Given India’s military experience with the fighter and its long-standing relationship with Russian suppliers, the MiG-29K seemed to be a natural for the Admiral Gorschkov deal —a Russian fighter for a Russian aircraft carrier.

But one Western observer notes that Mikoyan underbid Dassault, which offered the Rafale. So does Mikoyan gain an advantage in the air force fighter competition from such high visibility? “The commonality is clear,” says one rival manufacturer, drawing a dotted line from the Gorshkov to the pending air force deal. “The Russian MiG-35 is just a souped-up MiG-29.”

To add to his skepticism, he questions how much the air force’s technical evaluation will weigh against the finance ministry’s concern over cost. “Unfortunately, the Indian air force is a user, not a chooser,” he says.

At the induction ceremony, Defense Minister A.K. Antony praised Mikoyan for providing India with “a world-class aircraft.” Asked about complaints about Russian spares support, Antony responded, “We hope they will do better.”

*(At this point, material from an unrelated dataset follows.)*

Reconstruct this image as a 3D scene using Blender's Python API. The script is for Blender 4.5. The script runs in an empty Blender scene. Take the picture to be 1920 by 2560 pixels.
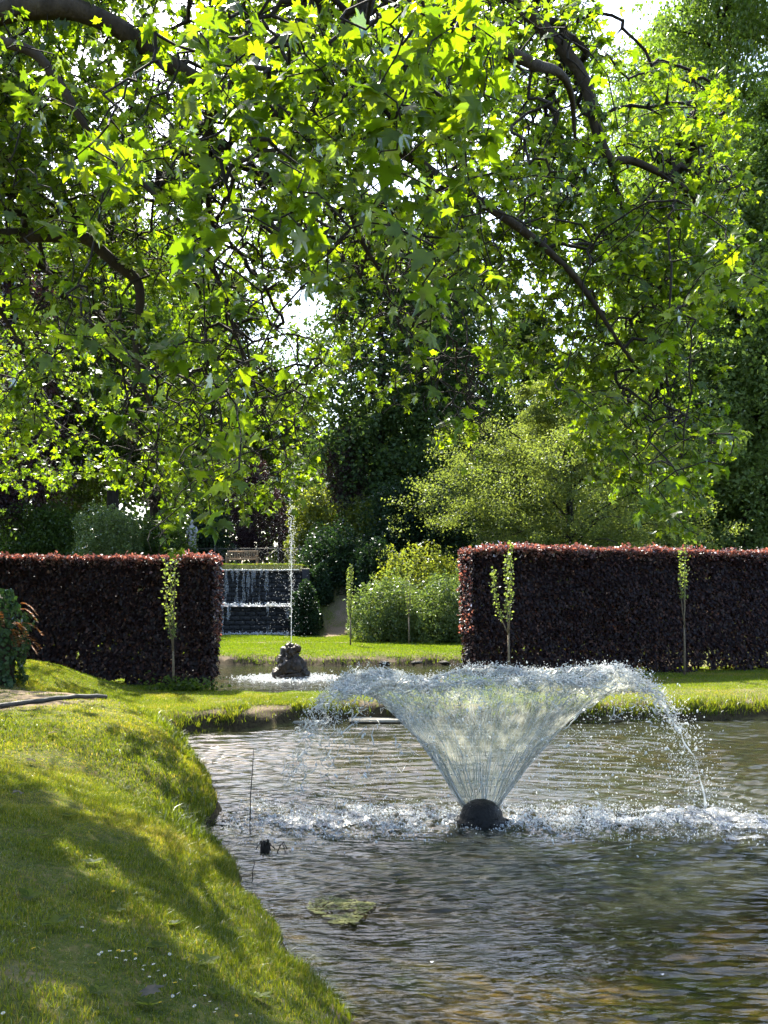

Despite long-standing links between India and Russia , some observers say U.S. competitors are the ones with the edge, thanks to the political and technological thaw nurtured by the administration of then-President George W. Bush.

Meanwhile, the Indians are hoping a political settlement will break a logjam over financing of the refurbishment of the 44,570-ton Admiral Gorshkov. India, which has renamed her the INS Vikramaditya, expected delivery in 2008. She is now not expected until 2013. When the purchase was signed in January 2004, the cost was $974 million. But the Russians have insisted that exchange-rate losses prompted by the weak U.S. dollar keep pushing up its costs. In November 2007, they sought $1.2 billion, pushed that to $2.2 billion last year and are now asking for $2.9 billion. It has been noted that India has been requesting technology advances not available when the original deal was signed.

An agreement on the additional MiGs and financing the carrier’s refurbishment is expected to be on the agenda when Russian Prime Minister Vladimir Putin visits this month .

While it awaits the carrier, India has started work on a 1,255-meter (4,120-ft.) runway at the Goa airbase Hansa for a shore-based test facility financed by the Aeronautical Development Agency. The ADA is the fulcrum for design and development of a naval version of the Light Combat Aircraft.

The MiGs will be able to use the same runway, which will incorporate a 14-deg. ski-jump takeoff ramp. The ramp will include capture cables for arrested landings, says INS Hansa commanding officer Capt. Surendra Ahuja. Delivery of a Rheinmetall flight simulator is pending.

In 2007, Ahuja was the first of 32 Indian navy pilots to complete carrier flight training on the USS Enterprise, flying T-45C Goshawks. Before returning to India to head flight training in Goa, he was a flight instructor at Kingsville (Tex.) NAS.

The new ski-jump test facility is similar to the Research and Flying Training Center in Nitka, Ukraine, where India expects to send 10 of its naval pilots, once the Gorshkov funding issue is resolved. They will be part of Sqdn. 303, for MIG-29Ks, which is being formed this year.